If $$\sum_{r=1}^nt_r=\frac{n(n+1)(n+2)}{12}$$, then value of $$\sum_{r=1}^n\frac{1}{t_r}$$ is

Now, how can we find the series (i.e. formulae of $n^{th}$ term) from the sum?

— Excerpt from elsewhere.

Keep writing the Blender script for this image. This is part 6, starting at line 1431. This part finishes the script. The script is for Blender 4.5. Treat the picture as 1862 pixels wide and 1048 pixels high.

The answer is $\frac{4n}{n+1}$

Answer 1

$$t_n=\frac{n(n+1)(n+2)}{4}-\frac{(n-1)n(n+1)}{4}=\frac{n(n+1)}{4}.$$ Now, use $$\frac{4}{n(n+1)}=4\left(\frac{1}{n}-\frac{1}{n+1}\right)$$ and a telescopic summation.

Answer 2

Observe that $$ t_n=\frac{n(n+1)(n+2)}{12}-\frac{(n-1)n(n+1)}{12}=\frac{n(n+1)}{4} $$ and $$ \frac{1}{t_n}=\frac{4}{n(n+1)}=\frac{4}{n}-\frac{4}{n+1}, $$ and hence $$ \sum_{k=1}^n\frac{1}{t_k}=\left(\frac{4}{1}-\frac{4}{2}\right)+\left(\frac{4}{2}-\frac{4}{3}\right)+\cdots+ \left(\frac{4}{n-1}-\frac{4}{n}\right)+\left(\frac{4}{n}-\frac{4}{n+1}\right)\\ =\frac{4}{1}-\frac{4}{n+1}=\frac{4n}{n+1} $$

Answer 3

The sum and difference are inverse operations:

$\begin{align*} S_n &= \sum_{1 \le k\le n} t_k \\ t_n &= S_ n - S_{n - 1} \end{align*}$

Thus you can get the term $t_n$ knowing the sum, and set up the sum of reciprocals.